One contractor is on the Space Force’s naughty list
The Space Force has put a defense contractor on a blacklist intended to hold companies accountable for poor performance and program delays.
“There is a company on the watch list today. I won’t say who it is,” Lt. Gen. Philip Garrant, commander of Space Systems Command, told reporters at a Defense Writers Group event.
The Contractor Responsibility Watch List, or CRWL, was created in the 2018 National Defense Authorization Act to give Space Systems Command the power to stop underperforming contractors from getting new contracts. Until today, the service has never confirmed if it has used the list.
The list “has absolutely worked as intended. We’ve seen significant improvement in performance and attention at the most senior levels of the corporation,” Garrant said. While Garrant didn’t name the company, he said the contractor works on high-priority space programs.
The service wants to expand the tool in the 2025 NDAA and move the authority to blacklist contractors to Air Force space acquisition chief Frank Calvelli. Calvelli has been known to publicly call out defense contractors for schedule delays, and has emphasized the need to hold industry accountable.
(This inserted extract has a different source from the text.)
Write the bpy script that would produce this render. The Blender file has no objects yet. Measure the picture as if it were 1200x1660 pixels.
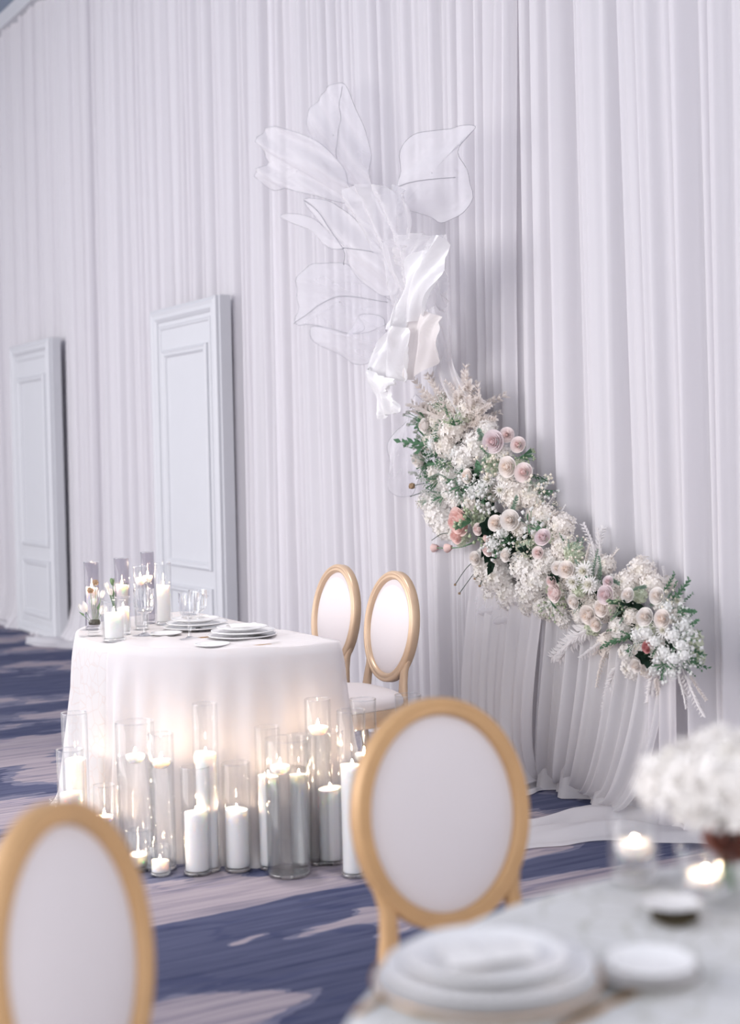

Once the authority is moved, Calvelli will likely use it “more frequently,” Garrant said.
Calvelli has been trying to address long-delayed “problem children” programs in the Space Force, including an RTX program called GPS Next Generation Operational Control Segment, or OCX, which are ground stations that will control the Pentagon’s constellation of GPS satellites, as well as an L3Harris space command-and-control system called Advanced Tracking and Launch Analysis System, or ATLAS.
The Space Force recently booted RTX from a contract to develop new missile warning and tracking satellites due to cost overruns and schedule problems—an example of how the service is keeping contractors accountable, Garrant said.
“[Calvelli] has talked a lot about holding people accountable, whether they’re in the government or in industry. Without particulars, in my tenure, we have relieved program managers that work for me, holding them accountable. I would offer that removing one of the industry partners was holding them accountable to what they proposed to us from a cost, schedule, performance perspective. That’s the indication,” he said.